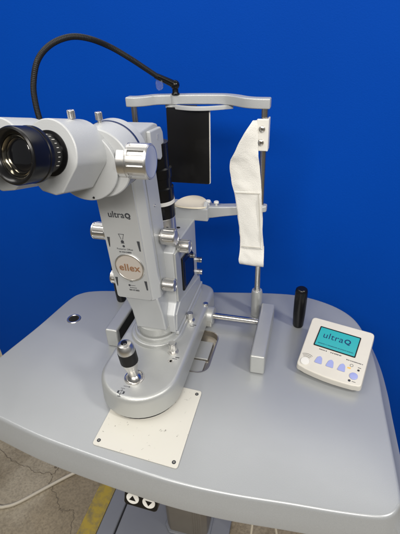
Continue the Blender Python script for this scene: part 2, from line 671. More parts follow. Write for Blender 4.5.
# up/down switch under the front edge
sx = Vector((0.945, -0.27, -0.19)).normalized()
sw = obj("height_switch", merge(bmesh.new(), prism(rrect(0, 0, 0.052, 0.030, 0.006), -0.012, 0.0, 'z', 0.0015),
                                frame((-0.1085, -0.3985, -0.0565), (1, 0.0, -0.06), (0, 0.30, 1.0))), BLACK, table)
SWF = frame((-0.1085, -0.3985, -0.0565), (1, 0.0, -0.06), (0, 0.30, 1.0))
for k, sgn in ((-1, 1), (1, -1)):
    ob = obj("switch_button", merge(bmesh.new(), cyl(0.0098, -0.001, 0.0012, (0.0125 * k, 0, 0), (0, 0, 1), 32, 0.0004), SWF), WHITE, sw)
    tri = [(0.0125 * k - 0.0052, -0.0032 * sgn), (0.0125 * k + 0.0052, -0.0032 * sgn), (0.0125 * k, 0.0052 * sgn)]
    obj("arrow", merge(bmesh.new(), prism(tri, 0.0013, 0.0017, 'z'), SWF), BLACK, ob)
# wires hanging under the table
for (pts, r, lab) in (([(0.034, -0.17, -0.044), (0.040, -0.20, -0.30), (0.036, -0.24, -0.50), (0.05, -0.22, FZ + 0.006), (0.09, -0.12, FZ + 0.006)], 0.0026,
                       "thin pale wire hanging down under the table beside the lift column"),
                      ([(0.09, -0.10, -0.044), (0.075, -0.15, -0.35), (0.10, -0.17, -0.56), (0.14, -0.16, FZ + 0.006), (0.22, -0.10, FZ + 0.006)], 0.0030,
                       "pale cable curling on the floor under the table's right half")):
    tag(obj("hanging_wire", tube(catmull([Vector(p) for p in pts], 8), r, 8), CABLE), lab, "cable")

# ------------------------------------------------------------------ glide plate
gp = thing("glide_plate", "flat cream metal plate with corner screws in front of the round base", "plate")
pc = [(-0.193, -0.366), (-0.0565, -0.3745), (-0.0575, -0.2310), (-0.194, -0.2230)]


def round_poly(pts, r, n=5):
    out = []
    m = len(pts)
    for i in range(m):
        p0, p1, p2 = Vector(pts[i - 1]), Vector(pts[i]), Vector(pts[(i + 1) % m])
        a = p1 + (p0 - p1).normalized() * r
        b = p1 + (p2 - p1).normalized() * r
        for k in range(n + 1):
            t = k / n
            out.append(tuple((1 - t) ** 2 * a + 2 * t * (1 - t) * p1 + t * t * b))
    return out


obj("sheet", prism(round_poly(pc, 0.005), 0.0005, 0.0024, 'z', 0.0006, 2, 50), PLATE, gp)
for (x, y) in ((-0.1855, -0.358), (-0.0640, -0.3660), (-0.0645, -0.239)):
    obj("screw", lathe([(0, 0.0021), (0.0012, 0.0021), (0.0013, 0.0036), (0.0024, 0.0036), (0.0030, 0.0026), (0.0030, 0.0022)], (x, y, 0), (0, 0, 1), 20), INK, gp)

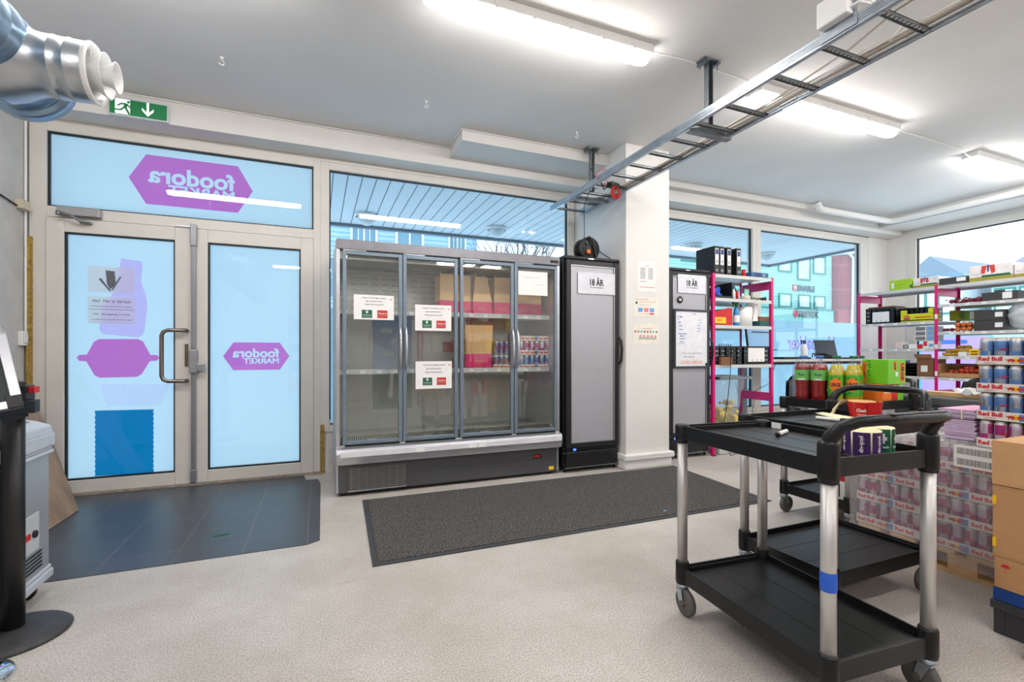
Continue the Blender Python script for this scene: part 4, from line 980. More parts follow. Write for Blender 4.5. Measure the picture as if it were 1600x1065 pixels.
# ================================================================ SODA ON THE FAR CART
def bottle_meshes(liq, lab, cap, name):
    if lab[1] == 'URGE': prof = [(0, .004), (.030, .0), (.040, .006), (.044, .02), (.0445, .05), (.0445, .10), (.0445, .15), (.0445, .19), (.042, .207), (.034, .232), (.025, .258), (.018, .278), (.0145, .292), (.0140, .305)]
    else: prof = [(0, .004), (.030, .0), (.040, .006), (.044, .02), (.0445, .05), (.040, .08), (.0435, .11), (.0445, .14), (.0445, .225), (.043, .240), (.036, .260), (.024, .280), (.0145, .295), (.0140, .305)]
    o1 = B().lathe(prof, seg=22).build('x', glass('clear_pet', (.93, .95, .95), .05, .8))
    lp = [(0, .006)]+[(max(0, a-.002), h+.002) for a, h in prof[1:11]]+[(0, prof[10][1]+.001)]
    o2 = B().lathe(lp, seg=22).build('x', liq)
    z0, z1 = (.150, .222) if lab[1] != 'URGE' else (.050, .190)
    bb = B().lathe([(.0452, z0), (.0452, z1)], seg=22, m=0)
    if lab[1] == 'URGE':
        rnd = random.Random(2)
        for k in range(26):
            a = rnd.uniform(0, 2*PI); zz = rnd.choice((rnd.uniform(.056, .09), rnd.uniform(.16, .184))); spiral_wall(bb, .0456, .0456, zz-.006, zz+.006, a, a+.16, 3, 2)
        for c_ in (va_b, va_b+2.2, va_b-2.2):
            for q, (dz0, dz1, da) in enumerate(((.092, .158, .62), (.08, .17, .30), (.10, .148, .80))): spiral_wall(bb, .0458, .0458, dz0, dz1, c_-da, c_+da, 1, 8)
            curved_text(bb, 'URGE', .0461, .125, c_, .026, .062, 2)
    else:
        for c_ in (va_b, va_b+2.1, va_b-2.1):
            spiral_wall(bb, .0455, .0455, .152, .162, c_-.5, c_+.5, 1, 8); curved_text(bb, lab[1], .0457, .190, c_, .016, .04, 2)
    o3 = bb.build('x', lab[0], solid=False)
    o4 = B().lathe([(0, .302), (.0155, .302), (.0155, .320), (.013, .322), (0, .322)], seg=16).build('x', cap)
    ms = [o.data for o in (o1, o2, o3, o4)]
    for o in (o1, o2, o3, o4): bpy.data.objects.remove(o)
    return ms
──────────
## WHAT IS NEEDED
Set every line down exactly as written, leaving each picture out.

## TASK RESPONSE
Continue the Blender Python script for this scene: part 2, from line 671. More parts follow. Write for Blender 4.5.
# up/down switch under the front edge
sx = Vector((0.945, -0.27, -0.19)).normalized()
sw = obj("height_switch", merge(bmesh.new(), prism(rrect(0, 0, 0.052, 0.030, 0.006), -0.012, 0.0, 'z', 0.0015),
                                frame((-0.1085, -0.3985, -0.0565), (1, 0.0, -0.06), (0, 0.30, 1.0))), BLACK, table)
SWF = frame((-0.1085, -0.3985, -0.0565), (1, 0.0, -0.06), (0, 0.30, 1.0))
for k, sgn in ((-1, 1), (1, -1)):
    ob = obj("switch_button", merge(bmesh.new(), cyl(0.0098, -0.001, 0.0012, (0.0125 * k, 0, 0), (0, 0, 1), 32, 0.0004), SWF), WHITE, sw)
    tri = [(0.0125 * k - 0.0052, -0.0032 * sgn), (0.0125 * k + 0.0052, -0.0032 * sgn), (0.0125 * k, 0.0052 * sgn)]
    obj("arrow", merge(bmesh.new(), prism(tri, 0.0013, 0.0017, 'z'), SWF), BLACK, ob)
# wires hanging under the table
for (pts, r, lab) in (([(0.034, -0.17, -0.044), (0.040, -0.20, -0.30), (0.036, -0.24, -0.50), (0.05, -0.22, FZ + 0.006), (0.09, -0.12, FZ + 0.006)], 0.0026,
                       "thin pale wire hanging down under the table beside the lift column"),
                      ([(0.09, -0.10, -0.044), (0.075, -0.15, -0.35), (0.10, -0.17, -0.56), (0.14, -0.16, FZ + 0.006), (0.22, -0.10, FZ + 0.006)], 0.0030,
                       "pale cable curling on the floor under the table's right half")):
    tag(obj("hanging_wire", tube(catmull([Vector(p) for p in pts], 8), r, 8), CABLE), lab, "cable")

# ------------------------------------------------------------------ glide plate
gp = thing("glide_plate", "flat cream metal plate with corner screws in front of the round base", "plate")
pc = [(-0.193, -0.366), (-0.0565, -0.3745), (-0.0575, -0.2310), (-0.194, -0.2230)]


def round_poly(pts, r, n=5):
    out = []
    m = len(pts)
    for i in range(m):
        p0, p1, p2 = Vector(pts[i - 1]), Vector(pts[i]), Vector(pts[(i + 1) % m])
        a = p1 + (p0 - p1).normalized() * r
        b = p1 + (p2 - p1).normalized() * r
        for k in range(n + 1):
            t = k / n
            out.append(tuple((1 - t) ** 2 * a + 2 * t * (1 - t) * p1 + t * t * b))
    return out


obj("sheet", prism(round_poly(pc, 0.005), 0.0005, 0.0024, 'z', 0.0006, 2, 50), PLATE, gp)
for (x, y) in ((-0.1855, -0.358), (-0.0640, -0.3660), (-0.0645, -0.239)):
    obj("screw", lathe([(0, 0.0021), (0.0012, 0.0021), (0.0013, 0.0036), (0.0024, 0.0036), (0.0030, 0.0026), (0.0030, 0.0022)], (x, y, 0), (0, 0, 1), 20), INK, gp)

Continue the Blender Python script for this scene: part 4, from line 980. More parts follow. Write for Blender 4.5. Measure the picture as if it were 1600x1065 pixels.
# ================================================================ SODA ON THE FAR CART
def bottle_meshes(liq, lab, cap, name):
    if lab[1] == 'URGE': prof = [(0, .004), (.030, .0), (.040, .006), (.044, .02), (.0445, .05), (.0445, .10), (.0445, .15), (.0445, .19), (.042, .207), (.034, .232), (.025, .258), (.018, .278), (.0145, .292), (.0140, .305)]
    else: prof = [(0, .004), (.030, .0), (.040, .006), (.044, .02), (.0445, .05), (.040, .08), (.0435, .11), (.0445, .14), (.0445, .225), (.043, .240), (.036, .260), (.024, .280), (.0145, .295), (.0140, .305)]
    o1 = B().lathe(prof, seg=22).build('x', glass('clear_pet', (.93, .95, .95), .05, .8))
    lp = [(0, .006)]+[(max(0, a-.002), h+.002) for a, h in prof[1:11]]+[(0, prof[10][1]+.001)]
    o2 = B().lathe(lp, seg=22).build('x', liq)
    z0, z1 = (.150, .222) if lab[1] != 'URGE' else (.050, .190)
    bb = B().lathe([(.0452, z0), (.0452, z1)], seg=22, m=0)
    if lab[1] == 'URGE':
        rnd = random.Random(2)
        for k in range(26):
            a = rnd.uniform(0, 2*PI); zz = rnd.choice((rnd.uniform(.056, .09), rnd.uniform(.16, .184))); spiral_wall(bb, .0456, .0456, zz-.006, zz+.006, a, a+.16, 3, 2)
        for c_ in (va_b, va_b+2.2, va_b-2.2):
            for q, (dz0, dz1, da) in enumerate(((.092, .158, .62), (.08, .17, .30), (.10, .148, .80))): spiral_wall(bb, .0458, .0458, dz0, dz1, c_-da, c_+da, 1, 8)
            curved_text(bb, 'URGE', .0461, .125, c_, .026, .062, 2)
    else:
        for c_ in (va_b, va_b+2.1, va_b-2.1):
            spiral_wall(bb, .0455, .0455, .152, .162, c_-.5, c_+.5, 1, 8); curved_text(bb, lab[1], .0457, .190, c_, .016, .04, 2)
    o3 = bb.build('x', lab[0], solid=False)
    o4 = B().lathe([(0, .302), (.0155, .302), (.0155, .320), (.013, .322), (0, .322)], seg=16).build('x', cap)
    ms = [o.data for o in (o1, o2, o3, o4)]
    for o in (o1, o2, o3, o4): bpy.data.objects.remove(o)
    return ms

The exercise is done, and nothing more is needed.